The catalyst for the protest was the Treaty Principles Bill recently presented by ACT, a libertarian party that is part of the National Party-led coalition government that replaced Labour in office last year. ACT’s bill seeks to redefine how the Treaty of Waitangi is interpreted in law today. The Maori Party says Parliament has no right to discuss it.

The Treaty of Waitangi was signed between colonial representatives of the British government and a number of Maori chiefs in 1840, as part of London’s conquest and bloody colonization of New Zealand. It gave recognition to Maori, who were the majority at the time. But with the establishment of capitalist rule, Maori land was seized and Maori language and culture suppressed. Courts and governments ruled the treaty had no status in law.

Maori fought to resist this. As they became a large component of the working class following World War II, these struggles gained strength, and became intertwined with union fights. They were reinforced by the Black-led fight that overturned Jim Crow segregation in the U.S. and the revolutionary struggle that brought down the apartheid regime in South Africa.

Over the past six decades, through marches, land occupations, union fights and political campaigns, racist discrimination has been pushed back and Maori won major gains.

Since 1975, the government’s Waitangi Tribunal has heard claims from Maori tribal authorities for land, resources and finance as compensation for what was stolen. Tribal corporations now control assets worth 70 billion New Zealand dollars ($40.8 billion). Maori language and culture is widespread throughout the media, the education system and government administration.

Class differentiation among Maoris

Fifty years ago, more than 95% of Maori were wage workers in factories, services or agriculture. While still facing the legacy of discrimination, Maori are found throughout all classes and occupations today.

A register of this shift is that 27% of the seats in the current Parliament are held by Maori, double the percentage of Maori voters, and 35% of the government’s cabinet are of Maori descent.

Many of the gains won by Maori were incorporated into legislation acknowledging their rights under the Treaty of Waitangi. Today, the treaty is incorporated into more than 50 pieces of legislation, affecting many aspects of life. But what the treaty means is not defined by legislation, but by interpretation by the courts.

The current bill before Parliament seeks to change this, but has no chance of becoming law as all other parties have said they will vote against it.

The previous Labour Party government of Prime Minister Jacinda Ardern pursued a course that increased the role of regulators and bureaucrats and imposed race-based and woke policies, often using the Treaty of Waitangi as justification.

Ardern’s government became widely disliked by workers and farmers as economic conditions worsened. It went down to a landslide defeat last year. The parties that make up the new government of Prime Minister Christopher Luxon had pledged to reverse many of the woke policies introduced by Ardern and to cut the civil service.

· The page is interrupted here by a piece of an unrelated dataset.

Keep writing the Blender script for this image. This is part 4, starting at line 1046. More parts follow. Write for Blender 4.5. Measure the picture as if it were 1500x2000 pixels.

The Maori Party inaccurately portrays many of the attempts to reverse Ardern’s policies as an assault on Maori rights. It demagogically labels the National Party-led government as “fascist” and its policies as committing “genocide.”

But Maori culture and language are alive throughout New Zealand today. There is broad support for Maori rights, and less racism than ever.

The crisis conditions hitting the working class bear down with even greater weight on Maori, and also on Pacific Islanders who have migrated to New Zealand over the past century from Wellington’s colonies and semi-colonies in the Pacific. While living standards for the majority of these layers in the working class are getting worse, the size and wealth of privileged middle-class and professional layers, including among Maori, has expanded.

These class divisions pose more clearly how the road to end racism and the national oppression of Maori is intertwined with the fight by the working class to replace capitalist rule with a government of our own. Through union and other working-class struggles, including fights for Maori rights, working people will come to see the need for our own party to fight for workers power.

The Maori Party, like the other parties in Parliament in New Zealand today, upholds capitalist rule.